Je destinais le journal au sac de recyclage lorsque j'ai été amenée à le parcourirlaujourd'hui, intriguée par un titre aussi insolite dans une actualité aussi chargée. Le séisme du Japon et les catastrophes associées ne s'étaient pas encore produits mais la Lybie était déjà à feu et à sang.
Pour ma part, je me trouvais alors dans un état de morosité et d'inquiétude qui m'empêchait d'écrire, de lire, de bloguer même... Aussitôt j'ai accroché à la première phrase:Il faut parfois rompre avec l'habitude, changer de regard, poser son sac. J'en ressentais tellement le besoin que je l'ai suivi dans son aventure.
Oh, rien de très extraordinaire que cette aventure: deux chevreuils qui s'éloignent sans hâte, dérangés par les phares puis un renard qui quitte la lisière du bois...Un provincial en est coûtumier! Et pourtant cette apparition déclanche un sursaut de conscience, un" vrai bonheur",écrit-il, à fuir les spéculations et à retrouver le concret des choses et du printemps. Il descend de voiture dans la nuit: L'air était vif mais sentait l'herbe mouillée, le bourgeonnement, la sève au travail dans les palisses, de quoi remettre d'aplomb tout un monde intérieur.
Et puis il laisse libre cours à ses pensées fécondes, philosophie accessible et sensible: si nous sommes émus par le passage de ces animaux sauvages, tout comme par les putois, les blaireaux, les sangliers, c'est parce que furtifs, ils incarnent une liberté dont nous avons perdu l'usage .et oublié la saveur.(...)Ils vivent véritablement ailleurs. Ils tiennent tête , en somme, à tous les bétonnages(..)au monde"civilisé". Ils nous rappellent qu'il existe encore des interstices intouchés et nous relient secrètement à ce que j'appelle"la vie vivante" .
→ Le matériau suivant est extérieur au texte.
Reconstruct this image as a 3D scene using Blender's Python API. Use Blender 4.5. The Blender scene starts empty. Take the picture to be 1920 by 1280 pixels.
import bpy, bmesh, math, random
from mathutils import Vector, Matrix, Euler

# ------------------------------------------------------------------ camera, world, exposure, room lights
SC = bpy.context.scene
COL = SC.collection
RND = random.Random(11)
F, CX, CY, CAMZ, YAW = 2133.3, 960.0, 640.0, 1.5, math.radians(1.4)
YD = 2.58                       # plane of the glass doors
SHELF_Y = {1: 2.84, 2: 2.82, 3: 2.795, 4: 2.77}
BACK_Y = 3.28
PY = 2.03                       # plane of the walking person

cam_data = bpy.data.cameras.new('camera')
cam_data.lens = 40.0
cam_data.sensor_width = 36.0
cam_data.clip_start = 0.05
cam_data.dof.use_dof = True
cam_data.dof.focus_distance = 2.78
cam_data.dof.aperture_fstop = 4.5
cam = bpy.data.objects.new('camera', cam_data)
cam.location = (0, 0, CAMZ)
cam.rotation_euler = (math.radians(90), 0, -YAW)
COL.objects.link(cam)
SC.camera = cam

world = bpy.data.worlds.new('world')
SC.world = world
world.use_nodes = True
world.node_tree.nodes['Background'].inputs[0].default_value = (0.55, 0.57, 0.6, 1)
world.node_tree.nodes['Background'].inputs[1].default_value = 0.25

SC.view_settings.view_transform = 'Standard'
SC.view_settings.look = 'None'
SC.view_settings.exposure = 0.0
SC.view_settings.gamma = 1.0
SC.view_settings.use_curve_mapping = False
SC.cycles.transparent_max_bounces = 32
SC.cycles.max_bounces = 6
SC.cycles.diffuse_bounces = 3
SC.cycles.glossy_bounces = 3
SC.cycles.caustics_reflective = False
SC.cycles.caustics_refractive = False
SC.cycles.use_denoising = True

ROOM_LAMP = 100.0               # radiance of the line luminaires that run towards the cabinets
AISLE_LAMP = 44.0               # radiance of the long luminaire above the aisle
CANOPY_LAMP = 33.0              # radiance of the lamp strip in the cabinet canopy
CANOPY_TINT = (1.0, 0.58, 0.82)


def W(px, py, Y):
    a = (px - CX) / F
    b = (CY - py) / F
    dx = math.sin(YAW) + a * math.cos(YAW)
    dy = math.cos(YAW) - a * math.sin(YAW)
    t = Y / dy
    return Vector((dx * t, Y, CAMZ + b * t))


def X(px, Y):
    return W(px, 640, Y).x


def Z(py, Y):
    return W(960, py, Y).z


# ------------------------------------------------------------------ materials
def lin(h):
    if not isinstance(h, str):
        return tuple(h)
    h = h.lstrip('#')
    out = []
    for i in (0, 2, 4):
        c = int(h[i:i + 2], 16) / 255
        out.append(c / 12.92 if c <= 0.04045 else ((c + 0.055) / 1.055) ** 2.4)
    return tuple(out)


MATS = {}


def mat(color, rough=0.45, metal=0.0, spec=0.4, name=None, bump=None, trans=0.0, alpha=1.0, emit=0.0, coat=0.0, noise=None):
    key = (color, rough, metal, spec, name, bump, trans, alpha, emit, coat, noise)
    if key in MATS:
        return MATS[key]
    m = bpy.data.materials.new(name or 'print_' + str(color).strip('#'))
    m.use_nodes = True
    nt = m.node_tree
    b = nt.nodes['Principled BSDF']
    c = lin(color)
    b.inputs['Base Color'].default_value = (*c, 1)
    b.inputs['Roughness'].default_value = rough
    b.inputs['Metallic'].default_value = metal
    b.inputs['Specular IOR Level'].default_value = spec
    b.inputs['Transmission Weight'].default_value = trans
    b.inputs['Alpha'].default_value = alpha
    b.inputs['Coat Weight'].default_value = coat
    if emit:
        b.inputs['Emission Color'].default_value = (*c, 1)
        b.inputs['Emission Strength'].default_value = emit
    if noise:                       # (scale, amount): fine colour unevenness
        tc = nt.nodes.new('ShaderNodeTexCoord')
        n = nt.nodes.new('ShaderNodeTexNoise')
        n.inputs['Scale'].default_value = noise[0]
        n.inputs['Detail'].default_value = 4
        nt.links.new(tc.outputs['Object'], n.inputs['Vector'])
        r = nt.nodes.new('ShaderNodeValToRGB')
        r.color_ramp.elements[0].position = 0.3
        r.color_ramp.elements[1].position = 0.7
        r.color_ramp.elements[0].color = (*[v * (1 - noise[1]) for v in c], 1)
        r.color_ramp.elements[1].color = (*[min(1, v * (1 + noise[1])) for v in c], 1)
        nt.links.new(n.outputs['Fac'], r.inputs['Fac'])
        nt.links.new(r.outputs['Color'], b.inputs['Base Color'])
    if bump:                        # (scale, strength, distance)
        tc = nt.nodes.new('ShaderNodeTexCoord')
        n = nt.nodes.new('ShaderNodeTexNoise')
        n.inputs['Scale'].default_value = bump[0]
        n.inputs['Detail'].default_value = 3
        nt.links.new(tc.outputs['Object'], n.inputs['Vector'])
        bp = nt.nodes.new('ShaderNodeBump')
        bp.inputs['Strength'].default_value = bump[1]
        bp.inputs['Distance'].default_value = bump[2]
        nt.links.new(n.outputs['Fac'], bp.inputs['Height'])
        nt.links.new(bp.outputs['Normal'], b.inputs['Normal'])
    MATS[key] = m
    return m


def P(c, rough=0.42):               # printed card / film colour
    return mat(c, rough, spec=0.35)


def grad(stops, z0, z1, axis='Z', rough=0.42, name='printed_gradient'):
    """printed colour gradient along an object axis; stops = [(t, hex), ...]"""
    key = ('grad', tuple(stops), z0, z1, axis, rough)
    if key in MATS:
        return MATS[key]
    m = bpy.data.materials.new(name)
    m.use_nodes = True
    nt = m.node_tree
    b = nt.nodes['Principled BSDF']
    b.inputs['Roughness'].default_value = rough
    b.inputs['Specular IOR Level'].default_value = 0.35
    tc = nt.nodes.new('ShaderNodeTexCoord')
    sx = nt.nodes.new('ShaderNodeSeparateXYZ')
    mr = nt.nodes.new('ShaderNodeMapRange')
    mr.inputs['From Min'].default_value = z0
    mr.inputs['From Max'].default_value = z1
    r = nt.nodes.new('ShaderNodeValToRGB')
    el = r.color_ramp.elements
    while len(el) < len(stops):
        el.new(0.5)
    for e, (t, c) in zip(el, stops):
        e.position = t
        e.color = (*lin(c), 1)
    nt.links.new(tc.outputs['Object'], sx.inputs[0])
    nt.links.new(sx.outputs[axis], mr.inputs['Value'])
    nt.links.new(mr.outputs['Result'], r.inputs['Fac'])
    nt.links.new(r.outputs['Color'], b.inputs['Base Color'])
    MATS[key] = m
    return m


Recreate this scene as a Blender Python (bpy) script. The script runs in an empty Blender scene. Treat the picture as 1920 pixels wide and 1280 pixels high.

Pour Guillebaud, cette vie s'oppose à notre univers organisé,évalué, etc...et donc de ce fait irréel. "La vie vivante" c'est ce qui échappe aux chiffres, à l'hégémonie de l'immatériel.
Pour tout dire, les phrases qui m'ont le plus touchée et sortie des vaines spéculations sont celles-ci que je reproduis ici pour m'en souvenir et vous les faire partager:
Il est encore plus important de prêter attention à cette vie têtue qui perdure, jour après jour , dans nos campagnes. Elle nous préserve de la frivolité sans chair. Elle nous arrache à ce que Platon appelle "le ciel des idées" pour nous ramener vers le sol, c'est-à-dire dans la vraie vie.
Le parfum du printemps et "le renard dans les phares" un soir en Charente, simplement la vie retrouvée et victorieuse.